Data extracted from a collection
┄┄┄┄┄┄┄┄┄┄┄┄┄┄┄┄┄┄┄┄

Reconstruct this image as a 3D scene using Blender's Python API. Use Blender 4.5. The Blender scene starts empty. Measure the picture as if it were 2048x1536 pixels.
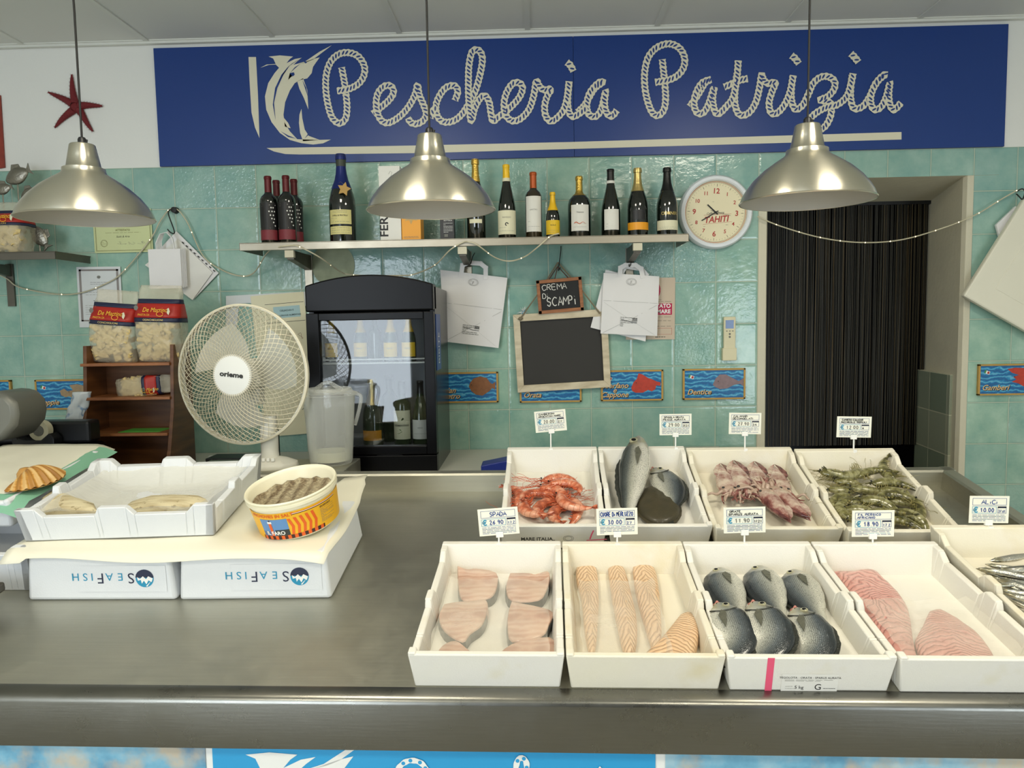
import bpy, bmesh, math, random
from mathutils import Matrix, Vector, noise
random.seed(7)
S = bpy.context.scene; COL = S.collection
R = math.radians
# ---------------------------------------------------------------- camera, exposure, light
F = 1500.0
CAMPOS = Vector((0, -3.6438, 1.65))
CAMROT = Matrix.Rotation(R(1.6042), 3, 'Z') @ Matrix.Rotation(R(90 - 4.7233), 3, 'X') @ Matrix.Rotation(R(-1.0195), 3, 'Z')
cd = bpy.data.cameras.new('camera'); cam = bpy.data.objects.new('camera', cd); COL.objects.link(cam)
cam.matrix_world = Matrix.Translation(CAMPOS) @ CAMROT.to_4x4()
cd.sensor_fit = 'HORIZONTAL'; cd.sensor_width = 36; cd.lens = F / 2048 * 36; cd.clip_start = .02
S.camera = cam
S.view_settings.view_transform = 'Standard'; S.view_settings.look = 'None'
S.view_settings.gamma = 1; S.view_settings.use_curve_mapping = False
S.view_settings.exposure = -0.10
W = bpy.data.worlds.new('world'); S.world = W; W.use_nodes = True
W.node_tree.nodes['Background'].inputs[0].default_value = (.80, .90, 1.0, 1)
W.node_tree.nodes['Background'].inputs[1].default_value = 1.0

def area(name, loc, target, sx, sy, power, color):
    l = bpy.data.lights.new(name, 'AREA'); l.shape = 'RECTANGLE'; l.size = sx; l.size_y = sy
    l.energy = power; l.color = color
    o = bpy.data.objects.new(name, l); COL.objects.link(o); o.location = loc
    o.rotation_euler = (Vector(target) - Vector(loc)).to_track_quat('-Z', 'Y').to_euler()
    return o
# daylight entering through the shop front behind the photographer, and ceiling lamps
area('daylight_shop_window', (-2.35, -6.85, 1.6), (-1.9, 0, 1.5), 1.6, 2.4, 105, (.82, .91, 1.0))
area('daylight_shop_door', (3.0, -6.85, 1.1), (3.0, 0, 1.1), .9, 1.9, 48, (.80, .90, 1.0))
for k, (lx, ly) in enumerate(((-1.35, -4.6), (1.0, -4.6), (1.25, -2.35), (-.75, -2.35))):
    area('ceiling_lamp_light', (lx, ly, 2.985), (lx, ly, 0), .56, .56, (26, 31, 24, 20)[k], (1.0, .925, .76))

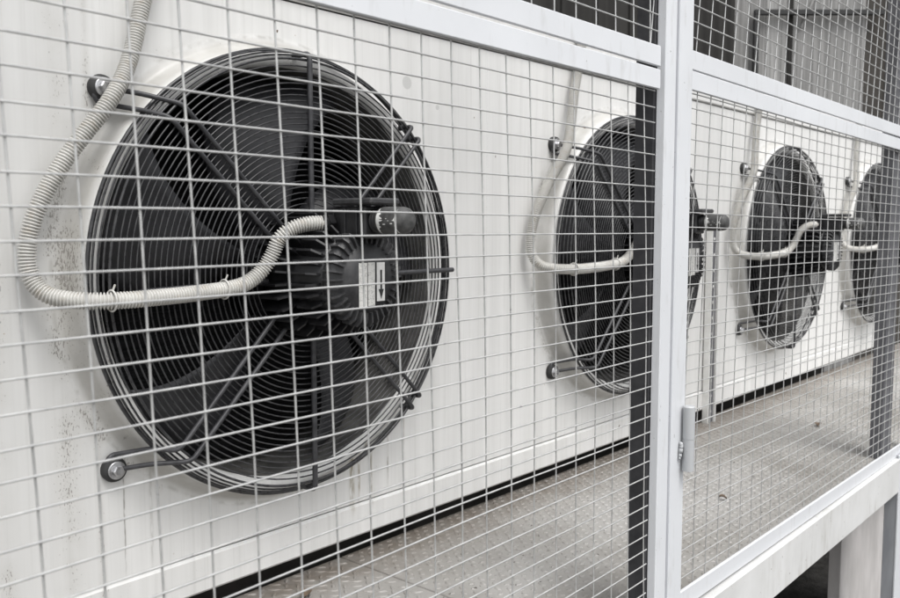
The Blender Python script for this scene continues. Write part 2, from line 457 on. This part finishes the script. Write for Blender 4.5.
    # stickers on the cap
    for x0, x1, z0, z1, m in ((-.021, -.002, -.049, .026, 'label'), (.000, .016, -.0475, .0265, 'label'), (.0205, .0395, -.0405, .026, 'sticker')):
        s = MB(); s.box(x0, x1, -.2013, -.2008, z0, z1); lb = s.build('sticker', M[m], mo)
        if m == 'sticker':
            lb['label'] = 'white sticker with a black arrow pointing down'
            s = MB(); s.box(.0285, .0325, -.2018, -.2014, -.022, .013)
            s.add([(.0245, -.2018, -.020), (.0365, -.2018, -.020), (.0305, -.2018, -.037), (.0245, -.2014, -.020), (.0365, -.2014, -.020), (.0305, -.2014, -.037)], [(0,2,1),(3,4,5),(0,1,4,3),(1,2,5,4),(2,0,3,5)])
            s.build('arrow', M['ink'], lb)
    # junction box on top of the motor, with its grey plug
    cz = .097
    mb = MB(); mb.box(-.026, .026, -.222, -.122, cz-.030, cz+.024, .003); mb.box(-.030, .030, -.170, -.100, .070, cz-.029, .002)
    for y in (-.142, -.170, -.198): mb.box(-.029, -.0255, y-.006, y+.006, cz-.028, cz+.022, .001)
    jb = mb.build('junction_box', M['motor'], t)
    mb = MB(); mb.box(-.034, .034, -.245, -.148, cz+.026, cz+.037, .003); mb.build('lid', M['cap'], jb)
    mb = MB()
    mb.lathe([(-.2215, 0), (-.2215, .0195), (-.240, .0195), (-.240, .016), (-.244, .016)], 24, 0, cz)
    for k in range(3): mb.lathe([(-.225-.005*k, .0195), (-.2265-.005*k, .0215), (-.228-.005*k, .0195)], 24, 0, cz)
    mb.build('threaded_collar', M['motor'], jb)
    mb = MB(); mb.lathe([(-.238, .0), (-.238, .0215), (-.242, .0225), (-.284, .0222), (-.292, .0205), (-.297, .0165), (-.300, .010), (-.301, 0)], 32, 0, cz); pg = mb.build('plug', M['grey_cyl'], jb)
    mb = MB(); rr = random.Random(3)
    def patch(a0, a1, ya, yb, rad, jag, n=22):
        vs = []
        for k in range(n+1):
            t = k/n; a = math.radians(a0 + (a1-a0)*t); c_, s_ = math.cos(a), math.sin(a); e = math.sin(PI*t)
            y2 = ya + (yb-ya)*e*(1 - jag*rr.random())
            vs += [(rad*c_, ya, cz + rad*s_), (rad*c_, y2, cz + rad*s_)]
        mb.add(vs, [(2*k, 2*k+1, 2*k+3, 2*k+2) for k in range(n)])
    patch(118, 250, -.2440, -.2570, .02285, .75); patch(150, 196, -.2440, -.2620, .0229, .6)
    patch(120, 262, -.2865, -.2815, .02235, .8)
    for k in range(9):
        a = math.radians(183 + rr.uniform(-12, 14)); y = -.246 - .0052*k + rr.uniform(-.002, .002); w = rr.uniform(.0008, .0024); h = rr.uniform(.0004, .0009)
        x = .0223*math.cos(a); z = cz + .0223*math.sin(a)
        mb.box(x-.0006, x+.0006, y-w, y+w, z-h, z+h)
    mb.build('scratch_mark', M['scratch'], pg)
    mb = MB()   # gland nut on the left side of the box
    pts = [(-.041, -.139, cz-.004), (-.028, -.139, cz-.004)]
    mb.tube(pts, .0165, 6, smooth=False); mb.tube([(-.048, -.139, cz-.004), (-.024, -.139, cz-.004)], .0125, 16)
    mb.build('gland_nut', M['motor'], jb)
    seen = set()
    def shift(o):
        if o.data and o.data.name not in seen:
            seen.add(o.data.name); o.data.transform(Matrix.Translation((0, -.035, 0)))
        for c in o.children: shift(c)
    for c in t.children:
        if c.name.split('.')[0] in ('blade', 'hub', 'motor', 'junction_box'): shift(c)
    return t

FAN_L = ['black axial fan nearest to the viewer, framed by the left wire panel',
         'black axial fan half hidden behind the middle post of the fence',
         'black axial fan seen whole through the hinged gate mesh, right of the perforated channel',
         'black axial fan farthest away, cut off by the right fence post']
fan0 = make_fan(); fans = [fan0]
for k in range(3): fans.append(copy_tree(fan0))
for k, f in enumerate(fans):
    f.location = (CX0 + PITCH*k, 0, CZ0); f['label'] = FAN_L[k]

# conduits
def make_conduit():
    t = empty('flexible_conduit', (0,0,0), 'conduit', 'conduit', 'grey corrugated conduits feeding the fans')
    P = [(-.242, .016, .598), (-.243, -.016, .590), (-.246, -.024, .560), (-.258, -.022, .50), (-.278, -.024, .440), (-.310, -.034, .343), (-.350, -.045, .276), (-.417, -.034, .184),
         (-.457, -.028, .111), (-.472, -.026, .056), (-.470, -.030, .014), (-.456, -.046, -.010), (-.432, -.068, -.0185), (-.400, -.092, -.0210),
         (-.365, -.104, -.0210), (-.325, -.109, -.0200), (-.245, -.110, -.0170), (-.170, -.112, -.0095), (-.134, -.119, .012), (-.117, -.128, .040), (-.108, -.136, .066), (-.092, -.148, .083), (-.068, -.162, .0915), (-.041, -.174, .093)]
    c = catmull(P, 14); step = .00078; c = resample(c, step); c.append(Vector(P[-1]))
    rad = [(.0128, .0131, .0128, .0105, .0088, .0105)[i % 6] for i in range(len(c))]
    mb = MB(); mb.tube(c, .012, 14, radii=rad); mb.build('corrugated_tube', M['conduit'], t)
    for xt in (-.385, -.200):
        x, y, z = min((q for q in c if q.z < .0), key=lambda q: abs(q.x - xt) + (9 if q.y > -.05 else 0))
        mb = MB(); mb.tube([(x, y + .0155*math.cos(a), z + .0155*math.sin(a)) for a in [2*PI*k/20 for k in range(20)]], .0016, 6, closed=True)
        mb.tube([(x, y-.004, z+.015), (x+.003, y-.006, z+.024)], .0016, 5); mb.build('cable_tie', M['conduit'], t)
    return t
CON_L = ['grey corrugated conduit looping down to the nearest fan motor', 'grey conduit looping across the fan beside the middle post',
         'grey conduit looping to the fan right of the perforated channel', 'grey conduit looping to the farthest fan by the right post']
con0 = make_conduit(); cons = [con0]
for k in range(3): cons.append(copy_tree(con0))
for k, f in enumerate(cons): f.location = (CX0 + PITCH*k, 0, CZ0); f['label'] = CON_L[k]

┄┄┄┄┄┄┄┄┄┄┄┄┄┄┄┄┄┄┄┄

Pictures do not belong in the copy. Repeat only the lines from the top of the records through the line containing "W.node_tree.nodes['Background'].inputs[1].default_value = 1.0".

Reconstruct this image as a 3D scene using Blender's Python API. Use Blender 4.5. The Blender scene starts empty. Measure the picture as if it were 2048x1536 pixels.
import bpy, bmesh, math, random
from mathutils import Matrix, Vector, noise
random.seed(7)
S = bpy.context.scene; COL = S.collection
R = math.radians
# ---------------------------------------------------------------- camera, exposure, light
F = 1500.0
CAMPOS = Vector((0, -3.6438, 1.65))
CAMROT = Matrix.Rotation(R(1.6042), 3, 'Z') @ Matrix.Rotation(R(90 - 4.7233), 3, 'X') @ Matrix.Rotation(R(-1.0195), 3, 'Z')
cd = bpy.data.cameras.new('camera'); cam = bpy.data.objects.new('camera', cd); COL.objects.link(cam)
cam.matrix_world = Matrix.Translation(CAMPOS) @ CAMROT.to_4x4()
cd.sensor_fit = 'HORIZONTAL'; cd.sensor_width = 36; cd.lens = F / 2048 * 36; cd.clip_start = .02
S.camera = cam
S.view_settings.view_transform = 'Standard'; S.view_settings.look = 'None'
S.view_settings.gamma = 1; S.view_settings.use_curve_mapping = False
S.view_settings.exposure = -0.10
W = bpy.data.worlds.new('world'); S.world = W; W.use_nodes = True
W.node_tree.nodes['Background'].inputs[0].default_value = (.80, .90, 1.0, 1)
W.node_tree.nodes['Background'].inputs[1].default_value = 1.0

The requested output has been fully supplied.